Through 2016, the shares had recovered to the $100 mark again as shares rose to the $200 mark in the summer of 2021, with shares peaking in the $220s later that year. Inflationary trends and higher interest rates hurt shares during 2022, and while shares still traded at $160s in February, shares have now fallen towards the $110 mark.
While a current 4.5% dividend yield is compelling, the reality is that investors have not seen many capital gains here. Note that the business, unlike the shares, has seen huge growth. In fact, (rental) revenues only broke the half a billion mark in 2014, now having five-folded, although the share count more than doubled over this period of time. Amidst all these trends, the balance sheet expanded from $8 billion to $37 billion.
What Now?
It is clear that investors are fearful that current revenue growth is not sustainable, fearing lower occupancy rates and lower rental rates over time as laboratories and offices might not be immune to the fact that workers have not returned to the office.
This makes the debate about the current prospects for this type of real estate interesting and some kind of battleground. This comes amidst lower traffic, an economic slowdown and in the medium to long term the rise of AI to replace workers. Often regarded as mission-critical, that statement might be applicable in the case of laboratories, although the portfolio includes some offices as well.
While some short reports have surfaced, this feels a bit late as shares are cut in half from the highs already, while debt is long in terms of duration and leverage ratios appear to be very modest.
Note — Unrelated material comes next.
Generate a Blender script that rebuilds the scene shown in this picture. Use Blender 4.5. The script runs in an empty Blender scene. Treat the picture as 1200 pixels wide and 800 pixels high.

Amidst all these developments, I am taking a wait-and-see approach on Alexandria Real Estate Equities, Inc. Based on the positioning, I am very attracted to the business in the long haul, but for now I fear the impact of lower occupancy rates, in combination with relative higher property expenses (due to the nature of the real estate, the ecosystem and quality requirements). Given this, while rents are sky-high in relation to other types of real estate, and historical standards after years of strong rental growth, Alexandria Real Estate Equities, Inc. stock will be an interesting battleground.